こどもの頃、TVの再放送で繰り返し見ていたアニメはタツノコプロで制作されたものが多かった。

ヤッターマンをはじめとするタイムボカーンシリーズ、いなかっぺ大将、みなしごハッチ、ハクション大魔王、破裏拳ポリマー、新造人間キャシャーン、どれも印象的なオープニングとそのテーマ曲が今でも鮮明に記憶の中からよみがえる。

自分の感性の一部は間違いなく、タツノコプロによって作られたといってもいいだろう。

そのタツノコプロの創業者、吉田竜夫の業績を当時、タツノコプロで働き、巣立っていった9人のクリエイターへのインタビューをもとに振り返っていたのが本書。

そのクリエイター達だが、現在、画家として活躍する天野喜孝、メカニックデザイナー・大河原邦男、アニメ監督・笹川ひろし、プロダクションI.G会長 石川光久、スタジオぴえろ創業者 布川ゆうじなど、日本アニメ界を牽引してきたレジェンドばかり。

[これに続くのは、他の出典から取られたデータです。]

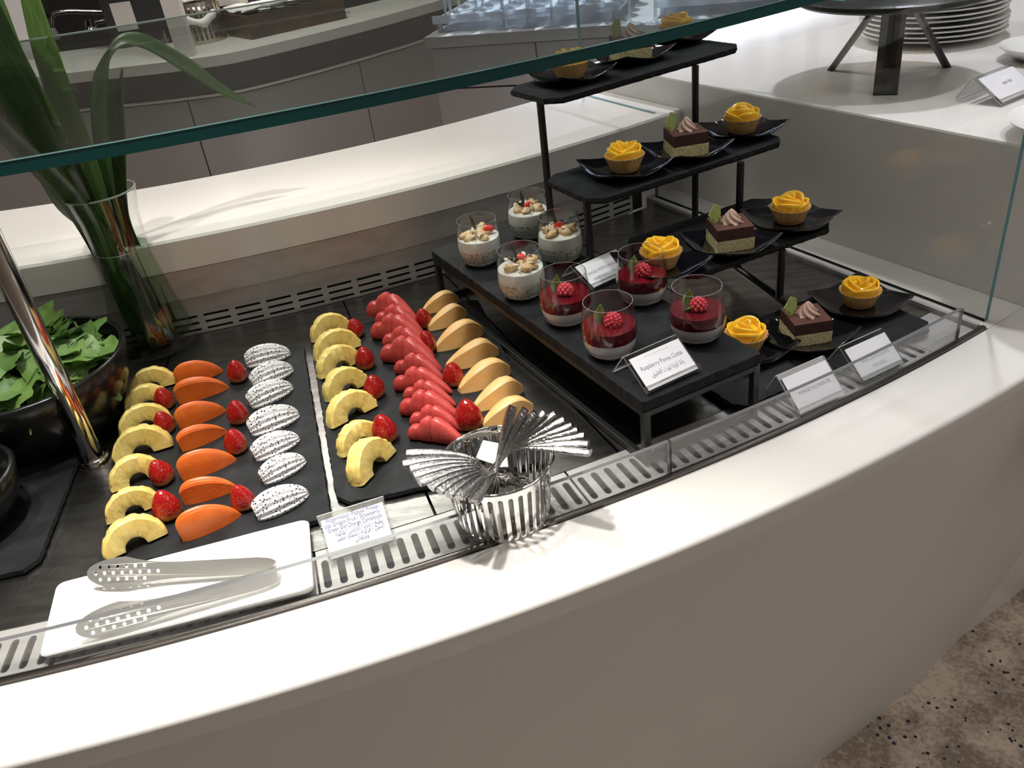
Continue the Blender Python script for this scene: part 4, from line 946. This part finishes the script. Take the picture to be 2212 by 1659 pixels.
def text(s, size, m, parent, mtx, align='CENTER', width=None):
    c = bpy.data.curves.new('lettering', 'FONT'); c.body = s; c.size = size; c.align_x = align; c.align_y = 'CENTER'; c.resolution_u = 3; c.extrude = .00005
    o = bpy.data.objects.new('lettering', c); COL.objects.link(o); bpy.context.view_layer.update()
    me = bpy.data.meshes.new_from_object(o.evaluated_get(bpy.context.evaluated_depsgraph_get())); bpy.data.objects.remove(o); 
    if width and len(me.vertices):
        xs = [v.co.x for v in me.vertices]; k = width / (max(xs) - min(xs)); cx = (max(xs) + min(xs)) / 2
        for v in me.vertices: v.co.x = (v.co.x - cx) * k
    me.materials.clear(); me.materials.append(m); o = bpy.data.objects.new('lettering', me); COL.objects.link(o); o.parent = parent; o.matrix_local = mtx; return o
def sign(BL, BR, TL, z, label, lines, m=M_INK, leg=True, rules=(), tilt=None):
    bl = at(*BL, z); br = at(*BR, z); u = (br - bl); wd = u.length; u.normalize(); v = Vector((-u.y, u.x, 0))
    tl = onplane(*TL, bl, u)
    if tilt: q = v * math.cos(math.radians(tilt)) + Vector((0, 0, math.sin(math.radians(tilt)))); tl = bl + q * (onplane(*TL, bl, u.cross(q)) - bl).dot(q)
    L = (tl - bl).length; up_ = (tl - bl).normalized(); nr = u.cross(up_)
    if nr.z < 0: nr = -nr
    t = empty('menu_sign', bl.copy(), label, 'sign', 'acrylic menu signs'); O = bl
    def f(x, y, d): return u * x + up_ * y + nr * d
    def slab(x0, x1, y0, y1, d0, d1, nm, mts):
        vs = [f(x, y, d) for d in (d0, d1) for x, y in ((x0, y0), (x1, y0), (x1, y1), (x0, y1))]
        mb = MB(); mb.add(vs, [(3, 2, 1, 0), (4, 5, 6, 7)], 0); mb.add(vs, [(0, 1, 5, 4), (1, 2, 6, 5), (2, 3, 7, 6), (3, 0, 4, 7)], 1); o = mb.obj(nm, mts, smooth=0); o.parent = t; return o
    ac = [M_ACR, M_ACRE]
    slab(0, wd, .0015, L, .0012, .0030, 'front_panel', ac); slab(.003, wd - .003, .0035, L - .006, .0042, .0045, 'paper_card', [M_PAPER, M_PAPER]); slab(0, wd, .0015, .009, .0050, .0064, 'front_lip', ac)
    hz = up_.z * L                                     # back leg hangs from the top fold
    b0, b1 = f(0, L, .0010), f(wd, L, .0010); dn_ = Vector((0, 0, -hz + .0022)) + v * .020
    for nm, ww in (('back_leg', .0018),):
        vs = [b0, b1, b1 + dn_, b0 + dn_] + [p + v * ww for p in (b0, b1, b1 + dn_, b0 + dn_)]
        mb = MB(); mb.add(vs, [(3, 2, 1, 0), (4, 5, 6, 7)], 0); mb.add(vs, [(0, 1, 5, 4), (1, 2, 6, 5), (2, 3, 7, 6), (3, 0, 4, 7)], 1); o = mb.obj(nm, ac, smooth=0); o.parent = t
    R3 = Matrix((u, up_, nr)).transposed().to_4x4()
    for (s, x, y, size, wid) in lines:
        M4 = Matrix.Translation(f(x * wd, y * L, .00465)) @ R3; text(s, size * L, m, t, M4, width=wid * wd if wid else None)
    for (x0, x1, y) in rules: slab(x0 * wd, x1 * wd, y * L, y * L + .0003, .00452, .0046, 'printed_rule', [M_INK, M_INK])
    return t, f, wd, L
sign((1398, 856), (1513, 803), (1345, 774), RZT, 'acrylic sign reading Raspberry Panna Cotta at the front of the riser', [('Raspberry Panna Cotta', .5, .57, .15, .76), (arabic('بانا كوتا توت العليق'), .52, .36, .15, .60)], rules=((.28, .72, .80), (.28, .72, .16)))
sign((1281, 631), (1376, 587), (1231, 577), RZT, 'acrylic sign about pineapple and coconut milk among the dessert glasses', [('SAGO WITH PINEAPPLE', .54, .50, .13, .82), ('AND COCONUT MILK', .54, .28, .13, .78)])
sign((1724, 902), (1826, 855), (1675, 814), .0006, 'acrylic sign reading mango flower pie, left of the pair behind the guard', [('MANGO FLOWER PIE', .52, .45, .12, .66)])
sign((1861, 833), (1954, 789), (1811, 752), .0006, 'acrylic sign reading milk chocolate mousse, right of the pair behind the guard', [('MILK CHOCOLATE', .52, .47, .12, .62), ('MOUSSE', .52, .28, .12, .30)])
sign((712, 1219), (858, 1172), (690, 1116), .0006, 'wide fruit menu sign in English and Arabic between platter and cutlery basket', [('Watermelon/ Papaya/ Pineap-', .5, .84, .13, .80), ('ple/ Dragon Fruit / Strawberry /', .5, .735, .13, .84), ('Green and Orange Cantaloupe', .5, .63, .13, .80), (arabic('بطيخ / بابايا / أناناس / فاكهة'), .54, .52, .13, .70), (arabic('التنين / فراولة / شمام أخضر'), .54, .42, .13, .70), (arabic('وبرتقالي'), .54, .315, .13, .20)], M_INKB, tilt=40)
s6, f6, w6, L6 = sign((2162, 231), (2240, 199), (2100, 171), SH + .0006, 'acrylic sign on the raised side counter beside the cake stand', [])
mb = MB(); rnd = random.Random(4)
for wx, nn in ((.42, 6), (.57, 5)):
    for k in range(nn):
        x = (wx + k * .021) * w6; h = L6 * rnd.uniform(.07, .10); vs = [f6(x + a, L6 * .50 + b, d) for d in (.00452, .0047) for a, b in ((0, 0), (.0009, 0), (.0009, h), (0, h))]
        mb.add(vs, [(4, 5, 6, 7), (0, 1, 5, 4), (1, 2, 6, 5), (2, 3, 7, 6), (3, 0, 4, 7)])
o = mb.obj('blurred_print', M_INK, smooth=0); o.parent = s6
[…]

そのレジェンドたちの証言より偲ばれたのは、吉田竜夫は、仕事でも私生活においてもかっこよさを追求する童心を忘れない、いい男だったようだ。

巻末の年譜を見ると45歳で肝臓がんで亡くなっている。もし、生きていたら、どんなアニメを作っていたのだろうか。


人の世に熱あれ、人間(じんかん)に光りあれ。